Lord and Shipley were different. They returned a few days later to hold a private workout for the twins, after which they took the twins, as well as their uncle, to an all-you-can-eat steakhouse. (Xander Bogaerts was “a bottomless pit,” Lord recalled, underscoring the impression that he had room to fill out and gain strength.) At the outset, Glenroy Brown established one condition for negotiations.

“I told them, ‘Package deal.’ Those were my first words to them, before they even mentioned anything about money,” said Brown, meaning that the Sox could discuss a deal for both brothers or end the conversation immediately. “They are twins, and they’ve always played together. Having one leave the other one behind would have been hard.”

That proved unnecessary. Shipley was empowered to make an offer on the spot to the twins. By the end of the meal, there was an informal agreement: Xander Bogaerts would sign for $410,000, and Jair would receive $180,000.

That said, there were additional conditions — the twins had to be allowed to complete their high school degrees in the fall, and they would not make their agreement official until later in the summer, after they’d had an opportunity to represent Aruba in the Senior League World Series that summer.

“[The Red Sox] were kind of scared that we might go fishing with someone else,” said Brown. “I explained to him that if I give you my word, my yes is a yes, and you can write it in stone.”

That proposition was tested. Once news of the agreement spread, and as additional scouts saw the twins playing in the Latin American qualifying round of the Senior League World Series, additional teams expressed interest. Members of the family recalled the Astros, Mariners, Reds, Braves, and especially the Yankees among the teams that tried to make a run after the brothers already had given their word to the Red Sox.
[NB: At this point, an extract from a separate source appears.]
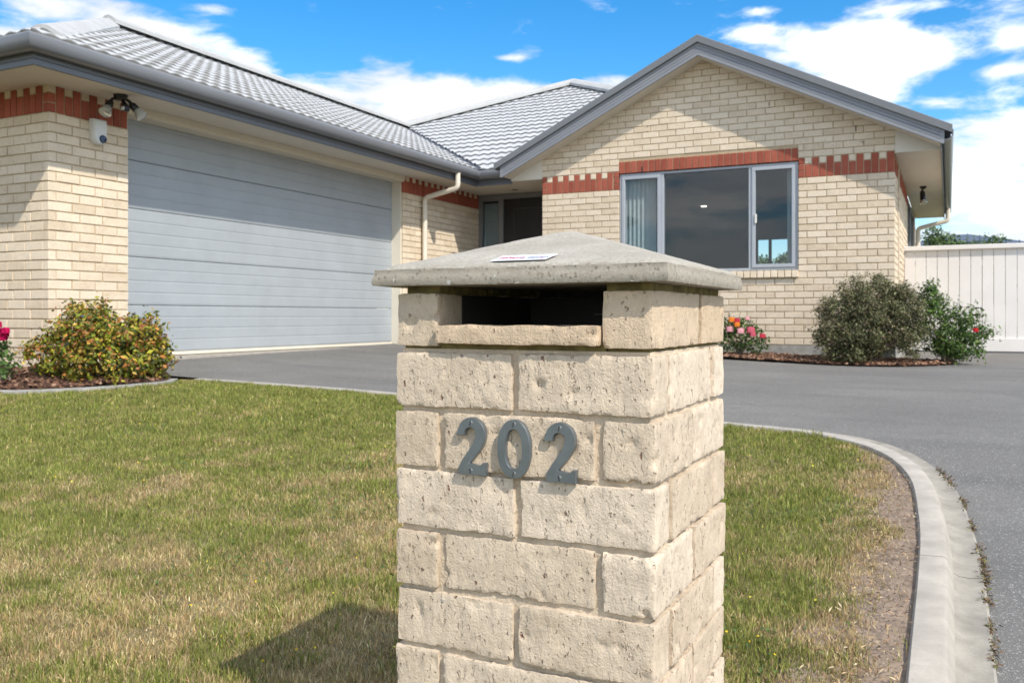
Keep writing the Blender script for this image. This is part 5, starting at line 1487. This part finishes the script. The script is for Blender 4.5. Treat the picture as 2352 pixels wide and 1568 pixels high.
def grass():
    n0 = 3300000; x = rng.uniform(-8.2, -.05, n0); y = rng.uniform(1.2, 5.4, n0); ok, Z = in_view(x, y); keepf = np.minimum(1, (2.0 / np.maximum(Z, .5)) ** 1.25) * .62
    ok &= rng.random(n0) < keepf; x, y, Z = x[ok], y[ok], Z[ok]
    # the rest of the lawn, beyond what the photograph frames, a little coarser
    xo = rng.uniform(-11.5, -.05, 520000); yo = rng.uniform(-2.5, 5.4, 520000); seen, _ = in_view(xo, yo); xo, yo = xo[~seen], yo[~seen]
    x = np.concatenate([x, xo]); y = np.concatenate([y, yo]); Z = np.concatenate([Z, np.full(len(xo), 6.5)]); ok = inside(LAWN, x, y); soil = inside(SOIL, x, y); edge = np.abs(np.interp(y, [1.2, 2.4, 3.3, 3.9, 4.3, 4.6], [-.21, -.21, -.225, -.25, -.31, -.42]) - .07 * (fbm(x, y, 6) - .5) * 2 - x)
    sx_ = np.interp(y, [1.2, 2.4, 3.3, 3.9, 4.3, 4.6, 4.75], [-.175, -.175, -.19, -.22, -.28, -.42, -.2]) + .15 * (fbm(x, y, 5) - .5) + .06 * (fbm(x, y, 19) - .5)
    ok &= (rng.random(len(x)) < np.where(y < 4.75, sm(.035, -.05, x - sx_) * .97 + .03, 1))
    d = dryness(x, y) + np.where(y < 4.75, .22 * sm(-.22, -.02, x - sx_), 0); bare = d > .78; ok &= ~(bare & (rng.random(len(x)) < .3)); ok &= ~((x > PX0) & (x < PX1) & (y > PY0) & (y < PY1))
    x, y, Z, d = x[ok], y[ok], Z[ok], d[ok]; n = len(x); z = gz(x, y) - .012
    tx, ty = [], []
    for _ in range(260):
        cx, cy = rng.uniform(-6, -.35), rng.uniform(1.6, 5.1); k = int(rng.integers(25, 70)); tx.append(rng.normal(cx, .022, k)); ty.append(rng.normal(cy, .022, k))
    e = 1500; sd = rng.integers(0, 4, e); u = rng.random(e); g = np.abs(rng.normal(0, .018, e)) + .003
    ex = np.select([sd == 0, sd == 1, sd == 2], [PX0 - g, PX1 + g, PX0 + u * (PX1 - PX0)], PX0 + u * (PX1 - PX0)); ey = np.select([sd == 0, sd == 1, sd == 2], [PY0 + u * (PY1 - PY0), PY0 + u * (PY1 - PY0), PY0 - g], PY1 + g)
    tx = np.concatenate(tx + [ex]); ty = np.concatenate(ty + [ey]); okt = inside(LAWN, tx, ty) & ~((tx > PX0) & (tx < PX1) & (ty > PY0) & (ty < PY1)); tx, ty = tx[okt], ty[okt]; tall0 = n
    x = np.concatenate([x, tx]); y = np.concatenate([y, ty]); Z = np.concatenate([Z, np.maximum(.8, -_s * tx + _c * ty)]); d = np.concatenate([d, np.full(len(tx), .42)]); n = len(x); z = gz(x, y) - .012; tall = np.arange(n) >= tall0
    dry = rng.random(n) < np.clip((d - .585) * 3.6 + .18, .08, .92)
    tuft = fbm(x + 9, y, 9) * .6 + fbm(x - 3, y + 1, 22) * .5; h = rng.uniform(.010, .028, n) * (.35 + 1.5 * tuft ** 1.5); h = np.where(dry, h * .95, h); h = np.where(tall, rng.uniform(.025, .055, n), h); far = np.clip(Z / 3, 1, 2.3); wd = rng.uniform(.0006, .0013, n) * far; h = h * (1 + .10 * (far - 1))
    a = rng.uniform(0, 2 * np.pi, n); lean = np.where(dry, np.abs(rng.normal(.6, .4, n)), np.abs(rng.normal(.4, .3, n))); dx, dy = np.cos(a), np.sin(a); ca = rng.uniform(0, 2 * np.pi, n); sx, sy = np.cos(ca) * wd, np.sin(ca) * wd
    hx = np.sin(np.minimum(lean, 1.45)) * h; hz = np.cos(np.minimum(lean, 1.45)) * h
    b0 = np.stack([x - sx, y - sy, z], 1); b1 = np.stack([x + sx, y + sy, z], 1); m0 = np.stack([x + dx * hx * .4 - sx * .8, y + dy * hx * .4 - sy * .8, z + hz * .62], 1); m1 = np.stack([x + dx * hx * .4 + sx * .8, y + dy * hx * .4 + sy * .8, z + hz * .62], 1); tp_ = np.stack([x + dx * hx, y + dy * hx, z + hz], 1)
    V = np.stack([b0, b1, m1, m0, tp_], 1).reshape(-1, 3); k = np.arange(n) * 5; F = np.concatenate([np.stack([k, k + 1, k + 2], 1), np.stack([k, k + 2, k + 3], 1), np.stack([k + 3, k + 2, k + 4], 1)])
    green = pick(n, [(.195, .215, .042), (.25, .265, .062), (.13, .165, .032), (.33, .32, .10)], [4, 4, 3, 2], .28); straw = pick(n, [(.47, .36, .175), (.60, .49, .27), (.35, .25, .115), (.44, .29, .14)], [3, 2, 3, 2], .28)
    lush = sm(.47, .25, d)[:, None]; green = green * (1 - .25 * lush) + np.array([.10, .16, .035]) * .25 * lush
    C = np.where(dry[:, None], straw, green) * (.78 + .42 * fbm(x + 2, y + 8, 7))[:, None]; C5 = np.repeat(C, 5, 0)
    me = np_mesh('grass', V, F, MAT['blade'], C5); link('grass', me, None, label='short patchy green and straw coloured lawn grass', kind='stuff'); print('blades', n)


grass()


def weeds():
    """low broad leaved weeds, yellow dots of flower and dry clippings in the lawn"""
    V_, F_, C_ = [], [], []; k = 0
    ctr = [(-2.36, 3.35), (-1.45, 2.35), (-2.0, 2.05), (-2.9, 4.3), (-3.2, 3.1), (-.62, 2.5), (-.48, 3.3), (-.75, 2.05), (-3.6, 4.1), (-2.1, 2.7), (-.45, 2.1), (-1.2, 3.1), (-4.1, 3.6), (-1.75, 4.2)]
    for cx, cy in ctr:
        n = 90; P = np.stack([rng.normal(cx, .10, n), rng.normal(cy, .10, n), np.zeros(n)], 1); P[:, 2] = gz(P[:, 0], P[:, 1]) + rng.uniform(-.006, .006, n); N = rng.normal(0, .5, (n, 3)) + np.array([0, 0, 1])
        v, f, c = quads(P, N, rng.uniform(.010, .020, n), .6, colors=pick(n, [(.10, .16, .035), (.13, .19, .05), (.08, .13, .04)], [1, 1, 1])); V_.append(v); F_.append(f + k); C_.append(c); k += len(v)
    n = 900; x = rng.uniform(-6, -.3, n); y = rng.uniform(1.5, 5, n); ok = inside(LAWN, x, y) & (fbm(x, y, 2.2) > .46); x, y = x[ok], y[ok]; n = len(x); P = np.stack([x, y, gz(x, y) + rng.uniform(.008, .02, n)], 1)
    v, f, c = quads(P, rng.normal(0, .6, (n, 3)) + np.array([0, 0, 1]), rng.uniform(.005, .010, n), .9, colors=pick(n, [(.75, .52, .03), (.70, .62, .06)], [1, 1], .1)); V_.append(v); F_.append(f + k); C_.append(c); k += len(v)
    link('lawn_weeds', np_mesh('lawn_weeds', np.concatenate(V_), np.concatenate(F_), MAT['leaf'], np.concatenate(C_)), None, label='low green weeds and tiny yellow flowers scattered through the lawn', kind='stuff')
    # litter on the soil strip and along the channel edge
    V_, F_, C_ = [], [], []; k = 0
    n = 2600; y = rng.uniform(1.2, 4.6, n); x = np.interp(y, [1.2, 2.4, 3.3, 3.9, 4.3, 4.6], [-.155, -.15, -.165, -.2, -.27, -.37]) + rng.normal(0, .055, n); ok = inside(SOIL + [], x, y); x, y = x[ok], y[ok]; n = len(x); P = np.stack([x, y, gz(x, y) + rng.uniform(0, .008, n)], 1)
    v, f, c = quads(P, rng.normal(0, .4, (n, 3)) + np.array([0, 0, 1]), rng.uniform(.006, .022, n), .2, colors=pick(n, [(.36, .26, .15), (.24, .15, .09), (.46, .37, .24), (.14, .09, .06)], [3, 3, 2, 2])); V_.append(v); F_.append(f + k); C_.append(c); k += len(v)
    cp = offset_path(kpath, .172)
    for t in range(420):
        p = random.choice([q for q in cp if 1.6 < q[1] < 4.4]); cl = vnoise(p[0] * 3, p[1] * 3.3, 2.0)
        if cl < .45: continue
        n = 4; P = np.stack([rng.normal(p[0] + .004, .006, n), rng.normal(p[1], .03, n), np.full(n, 0.)], 1); P[:, 2] = gz(P[:, 0], P[:, 1]) - .046 + .036 * sm(3.6, 5.0, P[:, 1]) + rng.uniform(0, .006, n)
        v, f, c = quads(P, rng.normal(0, .6, (n, 3)) + np.array([0, 0, 1]), rng.uniform(.005, .017, n), .4, colors=pick(n, [(.16, .10, .06), (.10, .07, .045), (.20, .17, .06), (.12, .13, .04)], [3, 3, 1, 1])); V_.append(v); F_.append(f + k); C_.append(c); k += len(v)
    link('dry_litter', np_mesh('dry_litter', np.concatenate(V_), np.concatenate(F_), MAT['chip'], np.concatenate(C_)), None, label='dry clippings and leaf litter along the kerb', kind='stuff')


weeds()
“The Yankees were like, ‘We’ll double that,’ ” recalled Xander Bogaerts.

But even though the brothers were technically free to change their minds, all late offers were turned away.

“The Red Sox showed interest first, so we gave them the first opportunity,” said Brown. “It was not a financial decision.”

The brothers played in a mid-August tournament in Bangor, Maine. Aruba advanced to the semifinal round but lost to California. Though disappointed, the Bogaerts brothers had quite a consolation prize: A drive to Fenway Park to sign their deals on Aug. 23, 2009.

Outside the park, Jair wrapped his arm around his skinny brother, whose head barely seemed to fit into his new Red Sox cap. The two would watch their first games in a big league park that night, sitting behind the plate as the Red Sox hosted the Yankees.

The hues of that night remain vivid. Yet those first memories in the Red Sox organization have been replaced by others.

Ten years later

Xander Bogaerts ranged to field a ground ball during Tuesday’s game against the Phillies.Jim Davis/Globe Staff/Globe Staff

Jair and Xander Bogaerts made their pro debuts in 2010 in the Dominican Summer League but quickly took divergent paths. By 2011, Xander Bogaerts was ready to jump on a fast track to cornerstone status; Jair Bogaerts ended up being dealt to the Cubs as part of the compensation agreement that resulted in Theo Epstein leaving the Red Sox.

Jair Bogaerts was released by the Cubs later that summer. He traveled to Salem, Va., where his brother was in the high Single A Carolina League in the middle stages of a meteoric ascent through the minors. The time together altered Xander Bogaerts’s perspective.

“That kind of opened my eyes,” said Xander Bogaerts. “You could see how bad [Jair] wanted [another chance]. I was like, ‘That isn’t going to happen to me.’ ”

He vowed not to take his opportunity for granted — and perhaps that helps to explain Xander Bogaerts’s perspective now on his 10 years in the Red Sox organization, and his status for years to come as a franchise linchpin.

“I don’t think anyone from Aruba had played in the playoffs and I have two rings. Coming from a little island, all those obstacles you have to beat — most guys are signed and released — that’s where I go, ‘Wow, you came this far from such a small place,’ ” said Xander Bogaerts. “Sometimes you can’t believe you made it this far.”